Bringing in specialized staff

P.E.I. has been shaping its immigration programs, at least in part, to try to recruit desperately needed construction and health-care workers.

But there are also dozens of restaurants that need staff, including many of the leading fast food chains that have been designated under the Atlantic Immigration Program.

That program allows businesses to bring in workers as permanent residents for jobs that can't be filled locally.

While population growth is booming, outmigration from P.E.I. to other provinces has also reached its highest level in decades.

It's also worth noting that the province has had to expand its shelter capacity to accommodate the growing number of Islanders experiencing homelessness. Over the past two years, many of them have resorted to sleeping in tents.

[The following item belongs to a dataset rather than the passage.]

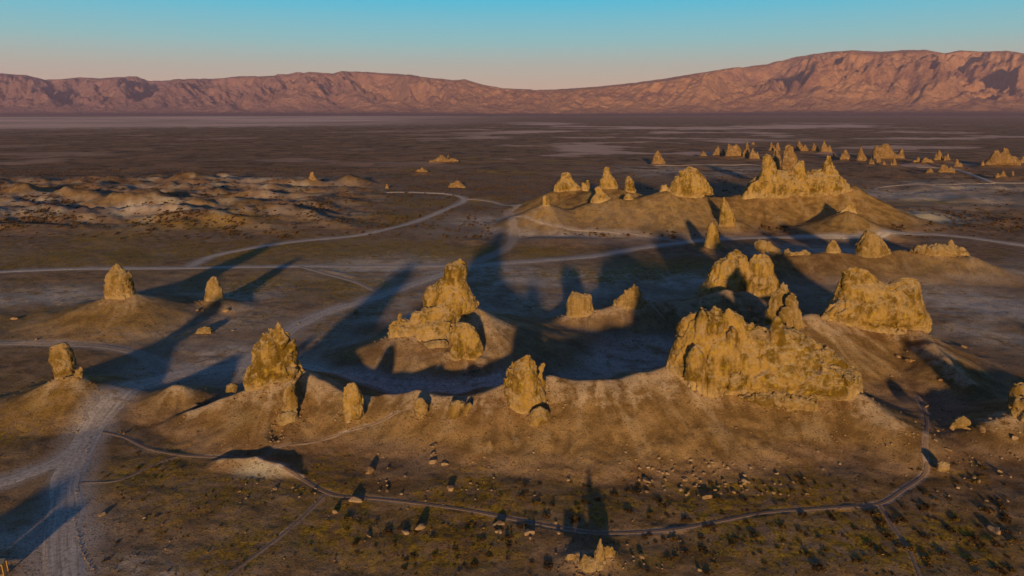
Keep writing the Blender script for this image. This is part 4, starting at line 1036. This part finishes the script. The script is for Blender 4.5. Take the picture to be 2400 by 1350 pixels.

Ann Wheatley of the Cooper Institute says the P.E.I. government should have applied some of its $75M surplus from 2017-18 to fund public housing and increase social assistance rates.
Ann Wheatley of the Cooper Institute says the P.E.I. government should have applied some of its $75M surplus from 2017-18 to fund public housing and increase social assistance rates.

Ann Wheatley of the Cooper Institute says encouraging growth without an appropriate investment in supports for the new people will prove to be 'all for naught.' (Shane Hennessey/CBC)

Ann Wheatley with the Cooper Institute said the economic benefits from the population boom aren't being shared equally among residents of Prince Edward Island.

"If you're not investing in people, and in the infrastructure that they need, the supports they need, then I'm not sure why we're boasting about economic growth," she said.

"If we don't have the plan to invest and to maintain and build the structures we need to support people, then it's all for naught."